What are the available histories, and what are their conceptual bases, orientations, and shortcomings? What questions are posed in considering Internet histories? Is Internet history a different undertaking from writing other media or general histories? What are the specific challenges it poses? What are its archives? What methods and tools are being used, or suggested, by it? What are the historiographic and theoretical implications of Internet histories? What is entailed in thinking about social or cultural histories of the Internet? What new perspectives on the Internet are afforded by specific national, regional, subcultural, post-colonial, and other, histories? What place do Internet histories occupy in Internet studies generally?
Bio
Dr Gerard Goggin is an Australian Research Fellow at the Centre for Critical and Cultural Studies, University of Queensland.
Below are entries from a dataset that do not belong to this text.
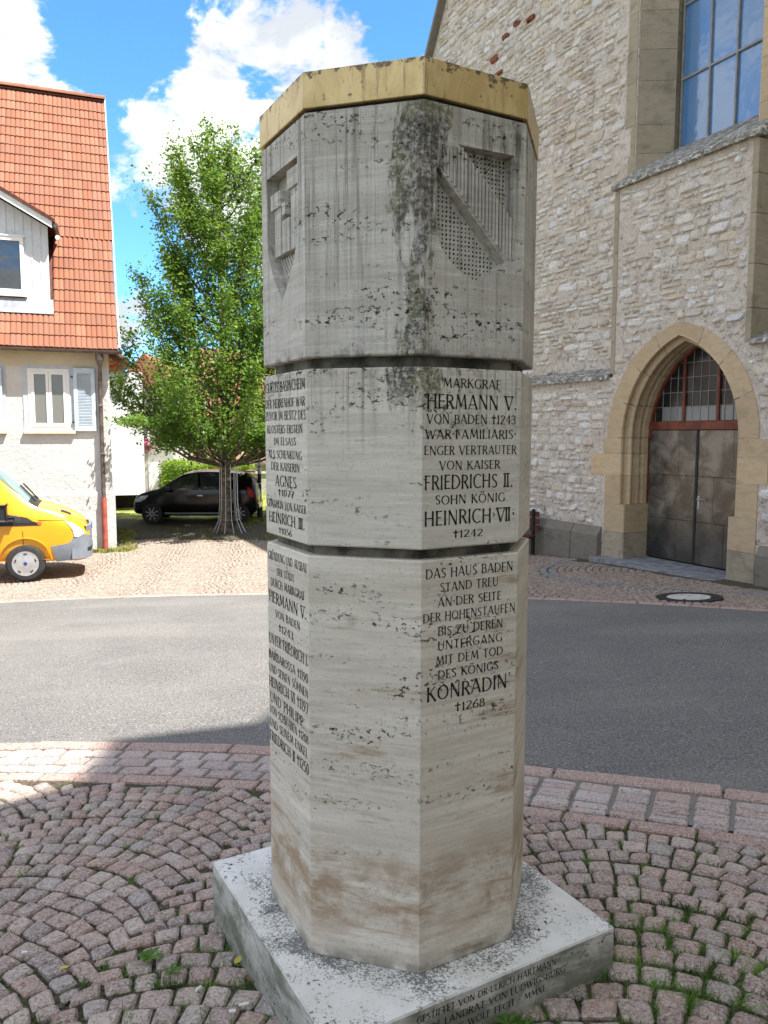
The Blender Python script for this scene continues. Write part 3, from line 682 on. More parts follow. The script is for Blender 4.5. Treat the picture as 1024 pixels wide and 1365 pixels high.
#@@PART2
# ------------------------------------------------------------------ lettering (own roman capitals drawn with strokes)
def E_(cx, cy, rx, ry, a0, a1, n=12): return [(cx+rx*math.cos(R(a0+(a1-a0)*i/n)), cy+ry*math.sin(R(a0+(a1-a0)*i/n))) for i in range(n+1)]
TH, TN = .118, .062
GL = {
'A': (.72, [('t',[(.04,0),(.36,1)]), ('T',[(.36,1),(.68,0)]), ('t',[(.16,.33),(.56,.33)])]),
'B': (.58, [('T',[(.1,0),(.1,1)]), ('m',[(.1,.96)]+E_(.28,.75,.22,.21,90,-90)+[(.1,.54)]), ('m',[(.1,.54)]+E_(.28,.28,.26,.26,90,-90)+[(.1,.03)])]),
'C': (.68, [('m',E_(.42,.5,.36,.48,52,308,18))]),
'D': (.74, [('T',[(.1,0),(.1,1)]), ('m',[(.1,.96)]+E_(.28,.5,.40,.46,90,-90,14)+[(.1,.04)])]),
'E': (.50, [('T',[(.1,0),(.1,1)]), ('t',[(.1,.96),(.46,.96)]), ('t',[(.1,.52),(.40,.52)]), ('t',[(.1,.04),(.48,.04)])]),
'F': (.48, [('T',[(.1,0),(.1,1)]), ('t',[(.1,.96),(.46,.96)]), ('t',[(.1,.52),(.38,.52)])]),
'G': (.72, [('m',E_(.42,.5,.36,.48,52,315,18)), ('T',[(.64,.42),(.64,.12)])]),
'H': (.72, [('T',[(.1,0),(.1,1)]), ('T',[(.62,0),(.62,1)]), ('t',[(.1,.52),(.62,.52)])]),
'I': (.22, [('T',[(.11,0),(.11,1)])]),
'J': (.3, [('T',[(.18,1),(.18,.1),(.06,-.12)])]),
'K': (.64, [('T',[(.1,0),(.1,1)]), ('t',[(.56,1),(.13,.48)]), ('T',[(.24,.58),(.62,0)])]),
'L': (.48, [('T',[(.1,0),(.1,1)]), ('t',[(.1,.04),(.46,.04)])]),
'M': (.90, [('t',[(.08,0),(.18,1)]), ('T',[(.18,1),(.45,.18)]), ('t',[(.45,.18),(.72,1)]), ('T',[(.72,1),(.82,0)])]),
'N': (.74, [('t',[(.1,0),(.1,1)]), ('T',[(.1,1),(.64,0)]), ('t',[(.64,0),(.64,1)])]),
'O': (.80, [('m',E_(.4,.5,.34,.46,0,360,24))]),
'P': (.54, [('T',[(.1,0),(.1,1)]), ('m',[(.1,.96)]+E_(.26,.72,.24,.24,90,-90)+[(.1,.48)])]),
'Q': (.80, [('m',E_(.4,.5,.34,.46,0,360,24)), ('T',[(.45,.15),(.75,-.1)])]),
'R': (.60, [('T',[(.1,0),(.1,1)]), ('m',[(.1,.96)]+E_(.26,.74,.24,.22,90,-90)+[(.1,.52)]), ('T',[(.28,.52),(.58,0)])]),
'S': (.50, [('m',[(.44,.86)]+E_(.27,.76,.18,.20,50,215,9)+[(.30,.50)]+E_(.24,.25,.20,.22,50,-140,10))]),
'T': (.60, [('T',[(.30,0),(.30,1)]), ('t',[(.02,.96),(.58,.96)])]),
'U': (.68, [('T',[(.1,1),(.1,.32)]+E_(.34,.28,.24,.25,180,270,6)), ('t',E_(.34,.28,.24,.25,270,360,6)+[(.58,1)])]),
'V': (.68, [('T',[(.03,1),(.34,0)]), ('t',[(.34,0),(.65,1)])]),
'W': (.96, [('T',[(.03,1),(.27,0)]), ('t',[(.27,0),(.48,.9)]), ('T',[(.48,.9),(.70,0)]), ('t',[(.70,0),(.93,1)])]),
'X': (.62, [('T',[(.04,1),(.58,0)]), ('t',[(.58,1),(.04,0)])]),
'Y': (.6, [('T',[(.04,1),(.3,.5)]), ('t',[(.56,1),(.3,.5)]), ('T',[(.3,.5),(.3,0)])]),
'Z': (.62, [('t',[(.06,.96),(.56,.96)]), ('T',[(.56,.96),(.05,.04)]), ('t',[(.05,.04),(.58,.04)])]),
'1': (.30, [('T',[(.17,0),(.17,1)]), ('t',[(.17,1),(.04,.84)])]),
'2': (.54, [('m',E_(.27,.74,.21,.23,160,-20,9)+[(.06,.04)]), ('t',[(.06,.04),(.52,.04)])]),
'3': (.50, [('m',E_(.23,.76,.2,.2,150,-80,9)), ('m',E_(.23,.28,.23,.26,80,-150,10))]),
'4': (.56, [('t',[(.40,1),(.04,.32),(.54,.32)]), ('T',[(.40,1),(.40,0)])]),
'5': (.50, [('t',[(.44,.96),(.14,.96)]), ('T',[(.14,.96),(.12,.56)]), ('m',E_(.22,.30,.24,.28,110,-140,10))]),
'6': (.54, [('m',[(.42,1)]+E_(.48,.36,.42,.5,120,180,6)), ('m',E_(.28,.28,.22,.26,0,360,16))]),
'7': (.50, [('t',[(.04,.96),(.48,.96)]), ('T',[(.48,.96),(.16,0)])]),
'8': (.50, [('m',E_(.25,.76,.17,.20,0,360,14)), ('m',E_(.25,.28,.21,.26,0,360,16))]),
'9': (.54, [('m',E_(.27,.70,.21,.26,0,360,16)), ('m',[(.12,0)]+E_(.05,.62,.42,.5,-60,0,6))]),
'0': (.56, [('m',E_(.28,.5,.21,.47,0,360,20))]),
'+': (.52, [('T',[(.25,0),(.25,1)]), ('T',[(.0,.70),(.50,.70)])]),     # the death cross
'.': (.22, [('T',[(.11,.02),(.11,.13)])]), '*': (.26, [('T',[(.13,.46),(.13,.60)])]), "'": (.2, [('t',[(.10,1.05),(.07,.8)])]),
'(': (.24, [('t',[(.06,.62),(.2,.5),(.06,.38)])]), ' ': (.34, []),
}
for u_, b_ in (('Ä','A'),('Ö','O'),('Ü','U')):
    w_, st_ = GL[b_]; GL[u_] = (w_, st_+[('T',[(w_*.36,1.12),(w_*.36,1.24)]), ('T',[(w_*.64,1.12),(w_*.64,1.24)])])
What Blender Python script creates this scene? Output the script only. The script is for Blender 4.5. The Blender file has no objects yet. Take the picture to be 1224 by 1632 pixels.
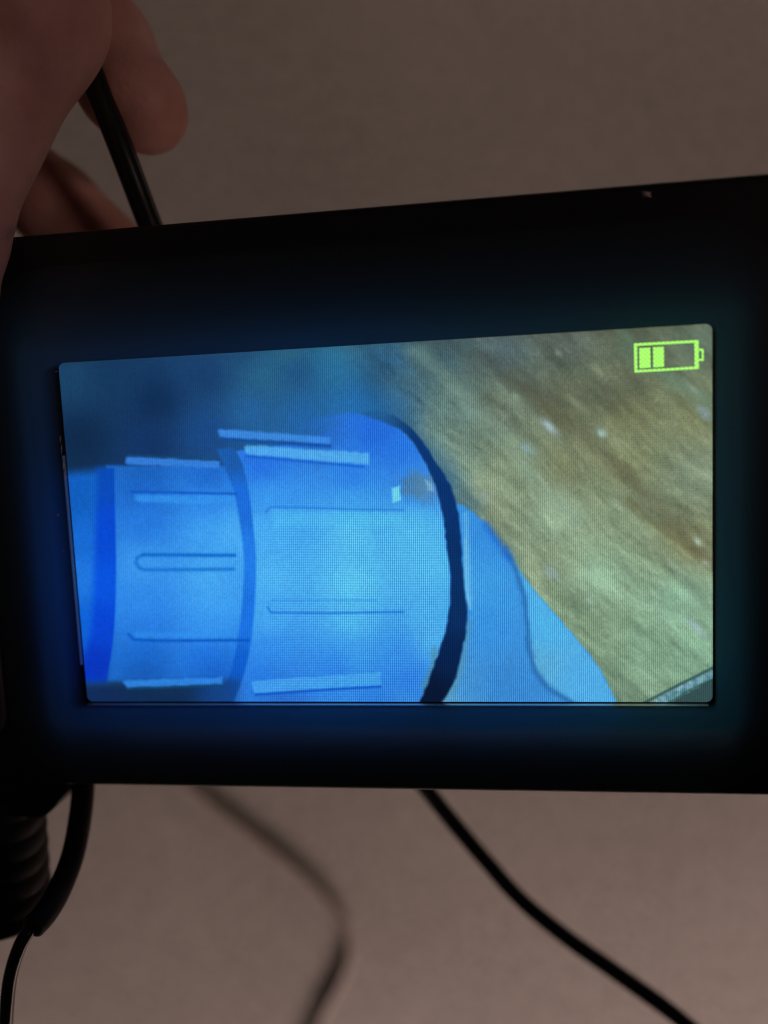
import bpy, bmesh, math, random
import numpy as np
from mathutils import Vector, Matrix

# ------------------------------------------------------------------ camera, world, lamps, exposure
scene = bpy.context.scene
col = scene.collection
HC = 0.40            # camera height above the floor (m); the camera looks straight down on the floor
FPX = 1200.0         # focal length of the photograph in its own pixels (1224 x 1632)

cam_d = bpy.data.cameras.new('camera')
cam = bpy.data.objects.new('camera', cam_d)
col.objects.link(cam)
cam.location = (0, 0, HC)
cam_d.sensor_fit = 'VERTICAL'
cam_d.sensor_height = 24.0
cam_d.sensor_width = 18.0
cam_d.lens = FPX / 1632 * 24.0
cam_d.clip_start = 0.005
cam_d.clip_end = 50
cam_d.dof.use_dof = True
cam_d.dof.focus_distance = 0.1115
cam_d.dof.aperture_fstop = cam_d.lens / 4.4      # opening about 4.4 mm
scene.camera = cam

w = bpy.data.worlds.new('World')
scene.world = w
w.use_nodes = True
w.node_tree.nodes['Background'].inputs[0].default_value = (1.0, 0.80, 0.74, 1)
w.node_tree.nodes['Background'].inputs[1].default_value = 0.010


def area_lamp(name, loc, target, size, energy, color):
    l = bpy.data.lights.new(name, 'AREA')
    l.shape = 'DISK'
    l.size = size
    l.energy = energy
    l.color = color
    o = bpy.data.objects.new(name, l)
    col.objects.link(o)
    o.location = loc
    o.rotation_euler = (Vector(target) - Vector(loc)).to_track_quat('-Z', 'Y').to_euler()
    return o


# unseen fill lights added out of frame, under the monitor's level, for the floor
area_lamp('floor_fill', (0.35, -1.25, 0.258), (0.35, -1.25, 0.0), 0.9, 54, (1.0, 0.775, 0.705))
area_lamp('floor_fill', (0.45, 1.25, 0.258), (0.45, 1.25, 0.0), 0.9, 14.5, (1.0, 0.775, 0.66))
# dim unseen spot added above to the right to brighten the hand
sl_ = bpy.data.lights.new('hand_fill_spot', 'SPOT')
sl_.energy = 6.2
sl_.color = (1.0, 0.70, 0.63)
sl_.spot_size = math.radians(13)
sl_.spot_blend = 0.9
sl_.shadow_soft_size = 0.10
so_ = bpy.data.objects.new('hand_fill_spot', sl_)
col.objects.link(so_)
so_.location = (0.36, 0.04, 0.72)
so_.rotation_euler = (Vector((-0.084, 0.084, 0.285)) - so_.location).to_track_quat('-Z', 'Y').to_euler()

scene.view_settings.view_transform = 'Standard'
scene.view_settings.look = 'None'
scene.view_settings.exposure = 0
scene.view_settings.gamma = 1
scene.cycles.filter_width = 1.2
scene.cycles.use_denoising = True
scene.cycles.denoising_prefilter = 'ACCURATE'
scene.cycles.max_bounces = 8
scene.cycles.volume_bounces = 2
scene.cycles.transparent_max_bounces = 16
scene.cycles.sample_clamp_indirect = 0.6

MM = 0.001
rng = np.random.default_rng(7)
random.seed(7)


def at(u, v, d):
    """Point (in mm, seen from the camera's place) at depth d on the sight line of photo pixel (u, v)."""
    return np.array([(u - 612) / FPX * d, -(v - 816) / FPX * d, -d])


def world(p):
    return Vector((p[0] * MM, p[1] * MM, HC + p[2] * MM))


# ------------------------------------------------------------------ helpers
def new_mat(name):
    m = bpy.data.materials.new(name)
    m.use_nodes = True
    return m, m.node_tree.nodes, m.node_tree.links, m.node_tree.nodes['Principled BSDF']


def node(nt, typ, **kw):
    n = nt.nodes.new(typ)
    for k, v in kw.items():
        if hasattr(n, k) and k not in n.inputs:
            setattr(n, k, v)
        else:
            n.inputs[k].default_value = v
    return n


def link_mesh(name, bm, mat, parent=None, smooth=True):
    me = bpy.data.meshes.new(name)
    bm.to_mesh(me)
    bm.free()
    if smooth:
        for p in me.polygons:
            p.use_smooth = True
    o = bpy.data.objects.new(name, me)
    col.objects.link(o)
    if mat:
        me.materials.append(mat)
    if parent:
        o.parent = parent
    return o


def tag(o, label=None, cat=None, group=None, kind=None):
    if label: o['label'] = label
    if cat: o['category'] = cat
    if group: o['group'] = group
    if kind: o['kind'] = kind


def rrect(x0, x1, y0, y1, r, n=8):
    pts = []
    for cx, cy, a0 in ((x1 - r, y1 - r, 0), (x0 + r, y1 - r, 90), (x0 + r, y0 + r, 180), (x1 - r, y0 + r, 270)):
        for k in range(n + 1):
            a = math.radians(a0 + 90 * k / n)
            pts.append((cx + r * math.cos(a), cy + r * math.sin(a)))
    return pts


def loft(bm, rings, cap_start=True, cap_end=True, closed=False):
    vr = [[bm.verts.new(Vector(p) * MM) for p in ring] for ring in rings]
    n = len(vr[0])
    pairs = list(zip(vr[:-1], vr[1:]))
    if closed:
        pairs.append((vr[-1], vr[0]))
    for a, b in pairs:
        for i in range(n):
            j = (i + 1) % n
            bm.faces.new((a[i], a[j], b[j], b[i]))
    if not closed:
        if cap_start: bm.faces.new(list(reversed(vr[0])))
        if cap_end: bm.faces.new(vr[-1])
    bmesh.ops.recalc_face_normals(bm, faces=bm.faces)
    return vr


def catmull(P, n=14):
    P = [np.array(p, float) for p in P]
    P = [2 * P[0] - P[1]] + P + [2 * P[-1] - P[-2]]
    out = []
    for i in range(1, len(P) - 2):
        for k in range(n):
            t = k / n
            out.append(0.5 * ((2 * P[i]) + (-P[i - 1] + P[i + 1]) * t + (2 * P[i - 1] - 5 * P[i] + 4 * P[i + 1] - P[i + 2]) * t * t
                              + (-P[i - 1] + 3 * P[i] - 3 * P[i + 1] + P[i + 2]) * t ** 3))
    out.append(P[-2])
    return out


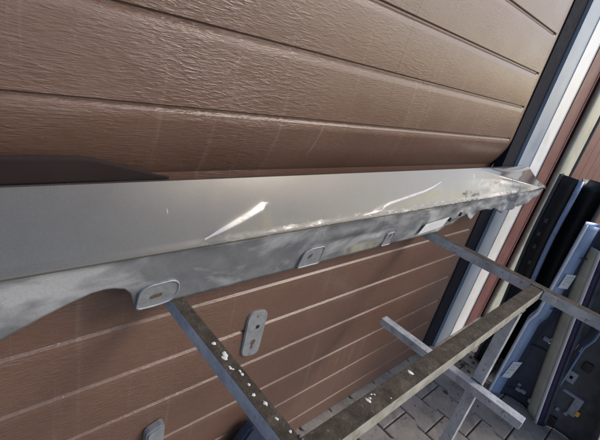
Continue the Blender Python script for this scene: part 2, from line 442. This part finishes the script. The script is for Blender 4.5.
weld((1.052, -.3945, ZT - .031), (1.080, -.3945, ZT - .031), .0028, 5)
weld((1.0515, -.3945, .489), (1.0515, -.3945, .512), .0026, 6)
weld((1.0515, -.366, .5125), (1.0515, -.394, .5125), .0026, 7)
def dropping(x, y, z, r, seed):
    rnd = random.Random(seed); bm = bmesh.new(); n = 12
    rr = [r * rnd.uniform(.6, 1.2) for _ in range(n)]
    st = rnd.uniform(.8, 1.9)
    c0 = bm.verts.new((0, 0, r * .12))
    r1 = [bm.verts.new((rr[k] * .6 * math.cos(k*2*math.pi/n), rr[k] * .6 * st * math.sin(k*2*math.pi/n), r * .105)) for k in range(n)]
    r2 = [bm.verts.new((rr[k] * math.cos(k*2*math.pi/n), rr[k] * st * math.sin(k*2*math.pi/n), -.0005)) for k in range(n)]
    for k in range(n):
        q = (k + 1) % n; bm.faces.new((c0, r1[k], r1[q])); bm.faces.new((r1[k], r2[k], r2[q], r1[q]))
    return bm_obj('dropping', bm, M_DROP, rk, True, (x, y, z))
for k, (x, y, r) in enumerate([(.294, -.176, .0040), (.2975, -.203, .0045), (.2935, -.209, .005), (.290, -.229, .003), (.2925, -.233, .0022), (.299, -.241, .0024), (.2985, -.247, .0026), (.2965, -.267, .0032),
                               (.292, -.284, .0036), (.298, -.303, .0036), (.2965, -.329, .0022), (.300, -.352, .003)]):
    dropping(x, y, ZT + .0002, r, k)
for k, (x, y, r) in enumerate([(.440, -.3725, .0028), (.4345, -.3735, .0034), (.4480, -.3690, .0024), (.452, -.3715, .0018), (.546, -.3745, .0055), (.470, -.389, .002)]):
    dropping(x, y, ZT - .0010, r, 40 + k)

# ------------------------------------------------------------------ the car sill panel
sill = empty('car_sill', (.75, -.07, .7865), 'long dented grey car sill panel lying on the rack against the brown door', 'car sill')
TY, TZ, KY, KZ = -.030, .997, -.075, .904
N0 = Vector((0, -.9, .436))
FL = Vector((KY - TY, KZ - TZ))
flen = FL.length
def seg_d(px, pt, poly):
    best = 9; pos = 0; acc = 0
    tot = sum((Vector(poly[i+1]) - Vector(poly[i])).length for i in range(len(poly) - 1))
    for i in range(len(poly) - 1):
        a_ = Vector(poly[i]); b_ = Vector(poly[i+1]); ab = b_ - a_; p = Vector((px, pt))
        u = max(0, min(1, (p - a_).dot(ab) / ab.length_squared)); d = (p - (a_ + ab * u)).length
        if d < best: best = d; pos = (acc + u * ab.length) / tot
        acc += ab.length
    return best, pos
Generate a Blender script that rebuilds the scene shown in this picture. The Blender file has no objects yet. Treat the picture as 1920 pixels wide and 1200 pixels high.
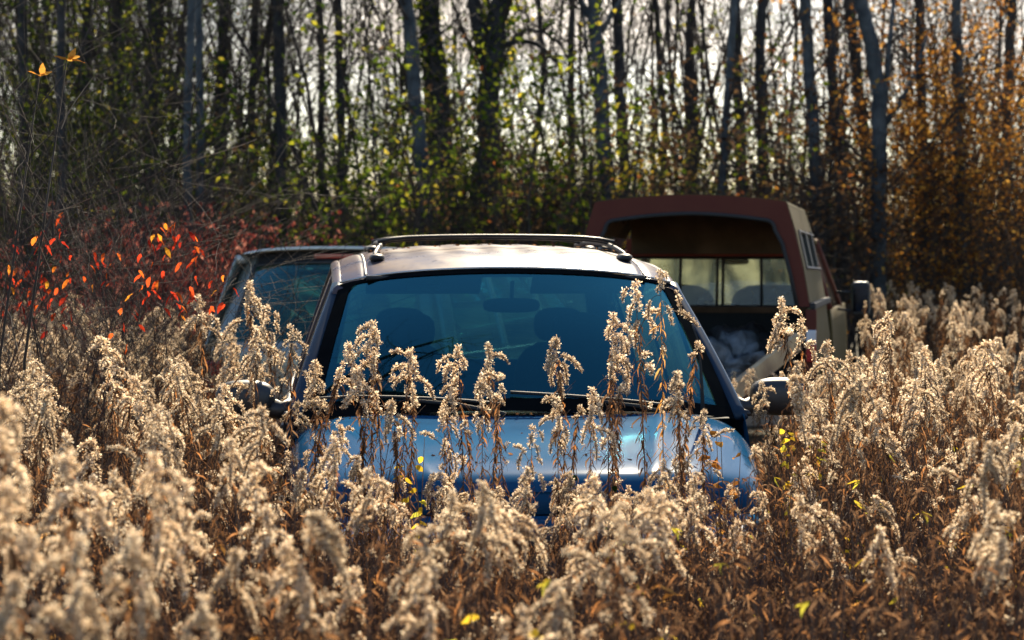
import bpy, math, random
from mathutils import Vector, Matrix, noise
R = random.Random(7)
sc = bpy.context.scene
COL = sc.collection
PI = math.pi
FPX, CX, HY, CAMZ = 4500.0, 960.0, 463.0, 1.73

def W(px, py, D):
    return Vector(((px - CX) / FPX * D, D, CAMZ - (py - HY) / FPX * D))

# ------------------------------------------------------------------ mesh helpers
class MB:
    def __init__(s): s.v = []; s.f = []; s.m = []; s.cur = 0
    def add(s, vs, fs):
        b = len(s.v); s.v.extend(vs)
        for f in fs: s.f.append(tuple(b + i for i in f)); s.m.append(s.cur)
    def box(s, c, d, rot=None):
        x, y, z = d[0] / 2, d[1] / 2, d[2] / 2
        vs = [Vector((i, j, k)) for i in (-x, x) for j in (-y, y) for k in (-z, z)]
        if rot: vs = [rot @ v for v in vs]
        c = Vector(c)
        s.add([tuple(v + c) for v in vs], [(0, 1, 3, 2), (4, 6, 7, 5), (0, 4, 5, 1), (2, 3, 7, 6), (0, 2, 6, 4), (1, 5, 7, 3)])
    def tube(s, pts, rad, n=6, cap=True, squash=1.0):
        pts = [Vector(p) for p in pts]
        if not hasattr(rad, '__len__'): rad = [rad] * len(pts)
        up = None; rings = []
        for i, p in enumerate(pts):
            a = pts[max(i - 1, 0)]; b = pts[min(i + 1, len(pts) - 1)]
            t = (b - a)
            if t.length < 1e-9: t = Vector((0, 0, 1))
            t.normalize()
            if up is None:
                up = Vector((0, 0, 1)) if abs(t.z) < .9 else Vector((1, 0, 0))
            sd = t.cross(up)
            if sd.length < 1e-6: sd = t.orthogonal()
            sd.normalize(); up = sd.cross(t).normalized()
            rings.append([tuple(p + rad[i] * (math.cos(2 * PI * k / n) * sd + squash * math.sin(2 * PI * k / n) * up)) for k in range(n)])
        vs = [v for r in rings for v in r]; fs = []
        for i in range(len(pts) - 1):
            for k in range(n):
                k2 = (k + 1) % n
                fs.append((i * n + k, i * n + k2, (i + 1) * n + k2, (i + 1) * n + k))
        if cap:
            fs.append(tuple(range(n - 1, -1, -1))); fs.append(tuple((len(pts) - 1) * n + k for k in range(n)))
        s.add(vs, fs)
    def grid(s, fn, nu, nv):
        vs = [tuple(fn(i / nu, j / nv)) for j in range(nv + 1) for i in range(nu + 1)]
        fs = [(j * (nu + 1) + i, j * (nu + 1) + i + 1, (j + 1) * (nu + 1) + i + 1, (j + 1) * (nu + 1) + i) for j in range(nv) for i in range(nu)]
        s.add(vs, fs)
    def lathe(s, prof, n=24, mat=None):
        vs = []; fs = []
        for (r, z) in prof:
            for k in range(n):
                v = Vector((r * math.cos(2 * PI * k / n), r * math.sin(2 * PI * k / n), z))
                vs.append(tuple(mat @ v) if mat else tuple(v))
        for i in range(len(prof) - 1):
            for k in range(n):
                k2 = (k + 1) % n
                fs.append((i * n + k, i * n + k2, (i + 1) * n + k2, (i + 1) * n + k))
        s.add(vs, fs)
    def blob(s, c, d, seed=0, amp=.0, nu=16, nv=10, p=1.0):
        def fn(u, v):
            th = 2 * PI * u; ph = PI * (v - .5)
            x, y, z = math.cos(ph) * math.cos(th), math.cos(ph) * math.sin(th), math.sin(ph)
            if p != 1.0:
                x, y, z = [math.copysign(abs(q) ** p, q) for q in (x, y, z)]
            k = 1 + amp * noise.noise(Vector((x * 1.7 + seed, y * 1.7, z * 1.7)) ) + amp * .5 * noise.noise(Vector((x * 5 + seed, y * 5, z * 5)))
            return (c[0] + d[0] * x * k, c[1] + d[1] * y * k, c[2] + d[2] * z * k)
        s.grid(fn, nu, nv)
    def build(s, name, mats, parent=None, smooth=False, bevel=0, solid=0, sub=0, loc=None):
        me = bpy.data.meshes.new(name); me.from_pydata([tuple(v) for v in s.v], [], s.f)
        if not isinstance(mats, (list, tuple)): mats = [mats]
        for m in mats: me.materials.append(m)
        if len(mats) > 1: me.polygons.foreach_set('material_index', s.m)
        if smooth: me.polygons.foreach_set('use_smooth', [True] * len(me.polygons))
        me.update()
        o = bpy.data.objects.new(name, me); COL.objects.link(o)
        if parent: o.parent = parent
        if loc is not None: o.location = loc
        if solid:
            q = o.modifiers.new('s', 'SOLIDIFY'); q.thickness = solid; q.offset = 0
        if bevel:
            q = o.modifiers.new('b', 'BEVEL'); q.width = bevel; q.segments = 3; q.limit_method = 'ANGLE'; q.angle_limit = .6
            me.polygons.foreach_set('use_smooth', [True] * len(me.polygons))
            w = o.modifiers.new('w', 'WEIGHTED_NORMAL')
        if sub:
            q = o.modifiers.new('d', 'SUBSURF'); q.levels = sub; q.render_levels = sub
        return o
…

Gerard is writing a cultural history of Australian Internet, and is editor of Virtual Nation: The Internet in Australia (University of NSW Press, 2004). He is researching an Australian Research Council-funded study of mobile phone culture, policy and regulation. Gerard has published widely on the Internet, telecommunications, new media, and disability, including Digital Disability: The Social Construction of Disability in New Media (with Christopher Newell; Rowman & Littlefield, 2003), and Disability in Australia: Exposing a Social Apartheid (University of NSW Press, 2004).